Referência: Documentação da AWS
O AWS DMS permite configurar tarefas no nível da tabela, definindo:
- O banco de dados e a tabela de origem.
- As instruções para obter os dados.
- As transformações de dados.
- O banco de dados e a tabela de destino.
A configuração das tarefas do DMS é feita em formato JSON. Em um cenário simplificado, basta executar os scripts no banco de dados de destino e iniciar a tarefa do DMS.
Migração Completa de Dados (Única)
O cenário mais simples é a migração única de todo o banco de dados. Os passos incluem:
- Definir uma tarefa DMS para cada tabela de origem.
- Configurar os trabalhos DMS com paralelismo, variáveis de cache e dimensionamento adequados. Essa etapa requer testes e otimizações.
- Garantir que todas as tabelas de destino sejam criadas (vazias) na estrutura correta no banco de dados de destino.
- Agendar uma janela de tempo para a migração, certificando-se de que o tempo é suficiente para a conclusão e que não haverá alterações no banco de dados de origem durante a migração.
Com a configuração correta do DMS, cada tabela de origem será copiada para o banco de dados de destino na AWS. A maior preocupação é garantir o desempenho e o dimensionamento correto para evitar falhas.
Sincronização Diária Incremental
A sincronização diária incremental é mais complexa.

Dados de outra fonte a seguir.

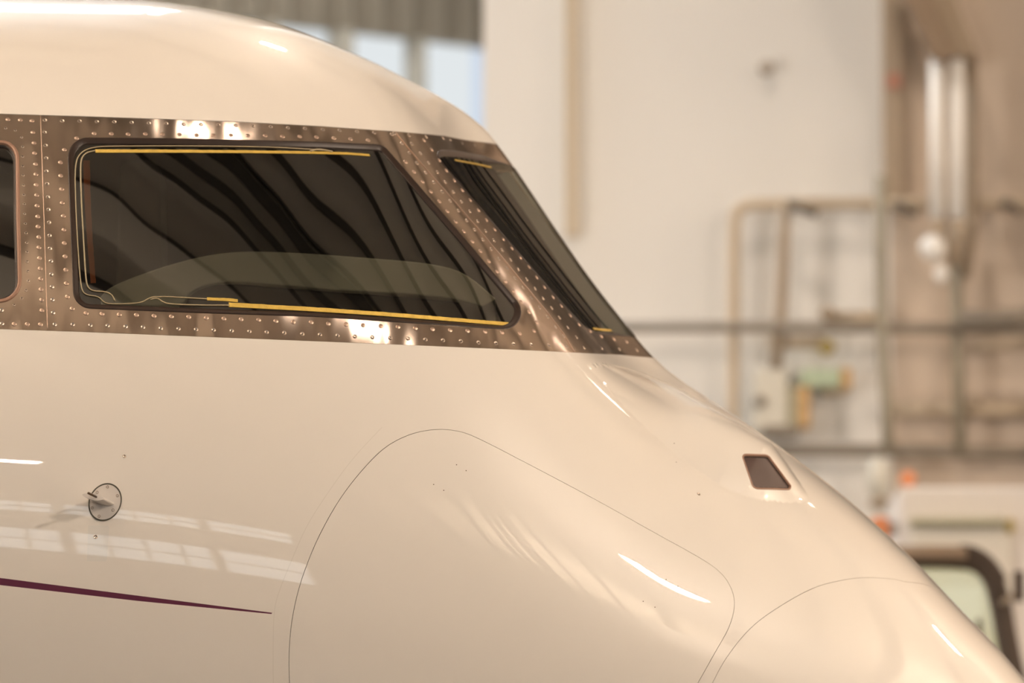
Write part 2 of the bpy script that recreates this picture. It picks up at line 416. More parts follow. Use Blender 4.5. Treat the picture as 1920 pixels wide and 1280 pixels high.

O DMS opera em dois modos:
- Carga Total: As tarefas do DMS são executadas e finalizadas.
- Captura de Dados de Alteração (CDC): A tarefa do DMS é contínua, monitorando o banco de dados de origem por alterações e replicando-as no banco de dados de destino.
Ao optar pelo CDC, é necessário definir como as alterações serão extraídas do banco de dados de origem.
#1. Leitor de Redo Logs do Oracle
O leitor de redo logs do Oracle é uma opção para obter as alterações e replicá-las no banco de dados de destino. No entanto, ele afeta o cluster Oracle de origem, o que pode aumentar os custos da solução.
#2. Minerador de Logs do AWS DMS
Nessa opção, o DMS copia os redo logs do Oracle para o cluster DMS, sem afetar o banco de dados de origem. Embora economize recursos do Oracle, essa solução é mais lenta. Em alguns casos, pode ser necessário ajustar o paralelismo e o desempenho para atingir um atraso aceitável entre os dados de origem e de destino.
É fundamental observar que nem todas as alterações nas tabelas de origem são suportadas pelo CDC. Em alguns casos, pode ser necessário fazer alterações manualmente na tabela de destino e reiniciar a tarefa do CDC.
Quando as Coisas Dão Errado
Existe um cenário específico em que a replicação diária se torna um desafio. O DMS processa os redo logs em uma velocidade definida, independentemente do número de instâncias ou da escolha do leitor de redo logs. Se o banco de dados de origem gerar uma grande quantidade de alterações diariamente (com redo logs de 500 GB ou mais), o CDC pode não funcionar, deixando dados não processados para o dia seguinte.
Nesse caso, o CDC não era viável. A solução foi:
- Separar tabelas grandes e pouco utilizadas para replicação semanal.
- Dividir tabelas grandes entre várias tarefas do DMS, garantindo uma divisão distinta dos dados entre as tarefas.
- Adicionar mais instâncias do DMS e distribuir as tarefas de forma uniforme.
Basicamente, foi utilizado o modo de carga total do DMS para replicar os dados diariamente, já que essa era a única forma de garantir a conclusão da replicação no mesmo dia. Essa solução, embora não seja ideal, tem se mostrado eficaz ao longo do tempo.